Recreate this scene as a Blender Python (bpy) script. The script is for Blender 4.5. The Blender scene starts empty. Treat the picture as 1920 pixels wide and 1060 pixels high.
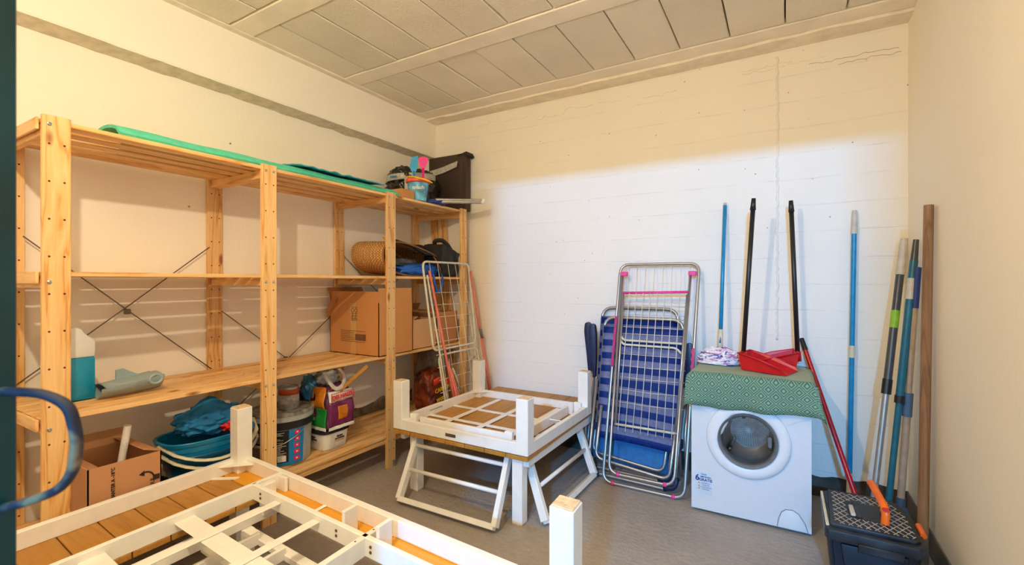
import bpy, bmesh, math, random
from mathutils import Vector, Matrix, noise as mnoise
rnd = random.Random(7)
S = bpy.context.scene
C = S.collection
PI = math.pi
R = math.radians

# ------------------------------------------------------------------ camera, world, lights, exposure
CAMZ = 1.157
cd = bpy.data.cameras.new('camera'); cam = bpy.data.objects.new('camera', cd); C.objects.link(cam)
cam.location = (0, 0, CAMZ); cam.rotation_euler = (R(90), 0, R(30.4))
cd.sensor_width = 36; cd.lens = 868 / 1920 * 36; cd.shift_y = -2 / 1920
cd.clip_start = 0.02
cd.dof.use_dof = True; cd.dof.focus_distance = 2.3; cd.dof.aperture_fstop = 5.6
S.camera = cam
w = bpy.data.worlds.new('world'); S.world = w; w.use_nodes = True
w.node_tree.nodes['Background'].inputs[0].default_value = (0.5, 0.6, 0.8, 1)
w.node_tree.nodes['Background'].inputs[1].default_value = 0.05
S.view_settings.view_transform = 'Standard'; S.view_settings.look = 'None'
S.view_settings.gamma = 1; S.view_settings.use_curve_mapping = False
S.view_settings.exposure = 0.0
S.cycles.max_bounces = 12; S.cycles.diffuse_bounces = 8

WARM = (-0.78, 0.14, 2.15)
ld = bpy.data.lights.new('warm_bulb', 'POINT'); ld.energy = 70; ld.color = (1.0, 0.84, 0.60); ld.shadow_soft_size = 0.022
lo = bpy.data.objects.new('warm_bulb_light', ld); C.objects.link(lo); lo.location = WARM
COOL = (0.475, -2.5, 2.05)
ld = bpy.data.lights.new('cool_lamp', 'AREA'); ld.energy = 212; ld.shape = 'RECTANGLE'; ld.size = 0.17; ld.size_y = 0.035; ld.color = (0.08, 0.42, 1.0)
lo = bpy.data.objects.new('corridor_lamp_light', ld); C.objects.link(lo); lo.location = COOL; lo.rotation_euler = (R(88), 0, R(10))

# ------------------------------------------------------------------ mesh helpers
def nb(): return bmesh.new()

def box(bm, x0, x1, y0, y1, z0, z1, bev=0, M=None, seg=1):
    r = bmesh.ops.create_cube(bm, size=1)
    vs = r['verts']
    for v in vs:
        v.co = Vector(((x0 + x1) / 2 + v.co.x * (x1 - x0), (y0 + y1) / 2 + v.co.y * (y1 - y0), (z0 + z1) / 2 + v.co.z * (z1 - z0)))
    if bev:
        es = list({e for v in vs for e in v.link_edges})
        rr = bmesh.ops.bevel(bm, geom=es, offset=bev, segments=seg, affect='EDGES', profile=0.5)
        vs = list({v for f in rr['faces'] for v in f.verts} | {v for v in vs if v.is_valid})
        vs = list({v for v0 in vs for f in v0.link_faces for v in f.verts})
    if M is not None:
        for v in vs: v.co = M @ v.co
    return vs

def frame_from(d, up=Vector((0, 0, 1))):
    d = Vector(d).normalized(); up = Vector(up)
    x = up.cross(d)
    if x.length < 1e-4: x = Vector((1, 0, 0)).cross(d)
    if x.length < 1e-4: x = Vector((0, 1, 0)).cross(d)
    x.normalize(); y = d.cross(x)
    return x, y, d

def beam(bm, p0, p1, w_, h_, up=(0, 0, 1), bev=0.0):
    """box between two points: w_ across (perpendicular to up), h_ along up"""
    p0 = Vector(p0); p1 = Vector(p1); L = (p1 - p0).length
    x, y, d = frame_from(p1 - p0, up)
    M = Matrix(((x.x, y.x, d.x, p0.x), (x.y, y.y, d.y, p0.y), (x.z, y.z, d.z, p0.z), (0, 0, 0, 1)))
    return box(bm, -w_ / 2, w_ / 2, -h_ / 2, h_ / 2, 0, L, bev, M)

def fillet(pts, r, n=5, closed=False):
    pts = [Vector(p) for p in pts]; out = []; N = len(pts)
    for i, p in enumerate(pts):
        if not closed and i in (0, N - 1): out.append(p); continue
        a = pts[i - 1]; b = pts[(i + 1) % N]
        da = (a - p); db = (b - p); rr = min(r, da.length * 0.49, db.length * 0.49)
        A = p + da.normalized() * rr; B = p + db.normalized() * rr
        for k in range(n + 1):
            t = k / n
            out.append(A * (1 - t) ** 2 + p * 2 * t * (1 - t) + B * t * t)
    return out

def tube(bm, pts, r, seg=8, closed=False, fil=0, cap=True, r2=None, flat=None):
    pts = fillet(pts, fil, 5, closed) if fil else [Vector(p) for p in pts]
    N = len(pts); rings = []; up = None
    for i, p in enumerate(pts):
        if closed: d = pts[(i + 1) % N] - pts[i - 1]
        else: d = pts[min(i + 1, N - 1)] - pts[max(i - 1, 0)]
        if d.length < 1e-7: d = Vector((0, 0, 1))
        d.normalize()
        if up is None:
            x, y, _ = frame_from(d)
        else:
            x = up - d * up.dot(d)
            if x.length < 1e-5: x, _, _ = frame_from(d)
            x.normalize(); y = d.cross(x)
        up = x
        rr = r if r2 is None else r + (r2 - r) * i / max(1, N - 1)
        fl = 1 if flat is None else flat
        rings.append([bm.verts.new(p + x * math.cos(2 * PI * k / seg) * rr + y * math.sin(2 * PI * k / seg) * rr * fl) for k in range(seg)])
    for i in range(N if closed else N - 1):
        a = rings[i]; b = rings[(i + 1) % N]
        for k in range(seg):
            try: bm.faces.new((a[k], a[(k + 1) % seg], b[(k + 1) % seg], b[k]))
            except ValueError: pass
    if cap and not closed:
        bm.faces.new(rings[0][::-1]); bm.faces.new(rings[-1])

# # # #

Request: Exactly restate the lines from the beginning of the data through the line with "R = math.radians", and no others, keeping pictures out.

Result below:
Recreate this scene as a Blender Python (bpy) script. The script is for Blender 4.5. The Blender scene starts empty. Treat the picture as 1920 pixels wide and 1060 pixels high.
import bpy, bmesh, math, random
from mathutils import Vector, Matrix, noise as mnoise
rnd = random.Random(7)
S = bpy.context.scene
C = S.collection
PI = math.pi
R = math.radians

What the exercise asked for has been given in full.